A golden frame around nothing—even in trying to display absence, we only frame white pixels

ID:
001-000
Discipline:
Metaphysical
Medium:
idea

What if absolute nothing… has never existed? The Void is not simply absence—it is one of humanity’s oldest philosophical battlegrounds. And what we’ve discovered over millennia is this: true nothingness may be logically, physically, and existentially impossible. In the 5th century BCE, the philosopher Parmenides argued that nothing cannot be thought, spoken of, or exist—because even speaking of it gives it a kind of being. To him, change, motion, even time were illusions. The very idea of nothingness was a contradiction. This view was violently challenged by the Atomists—Leucippus and Democritus—who introduced the void not as a paradox, but as a necessary condition for motion. Atoms, they claimed, moved through an invisible emptiness, and it was this “nothing” between particles that made the universe dynamic. This was a radical idea: nothing was now a kind of something. Aristotle, however, recoiled from the idea of a true vacuum.

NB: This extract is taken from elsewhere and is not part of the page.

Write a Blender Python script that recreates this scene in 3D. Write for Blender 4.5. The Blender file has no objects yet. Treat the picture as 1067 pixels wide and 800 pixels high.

He believed nature abhors it—horror vacui—and for over 2000 years, Western science followed his lead, imagining space as a “receptacle,” not true emptiness. The philosopher Descartes doubled down: if matter exists, there can be no room for nothing. The world was full. But in 1643, the impossible happened. Evangelista Torricelli, experimenting with mercury and glass tubes, created a vacuum. He had made “nothing.” Or so it seemed. Then came a new frontier: existentialism. Heidegger and Sartre explored the “nothing” within human consciousness—not emptiness as a lack, but as the very space in which freedom, anxiety, and meaning arise. Sartre’s “being-for-itself” was defined by absence—a nothing at the core of self-awareness. And finally, modern physics shattered all previous definitions. The vacuum, once thought empty, is in fact a sea of quantum foam—alive with virtual particles blinking into and out of existence. Even in absolute cold, even in deep space, the void seethes with energy. In every era, we’ve pushed against the idea of nothing. And each time, we find… something deeper.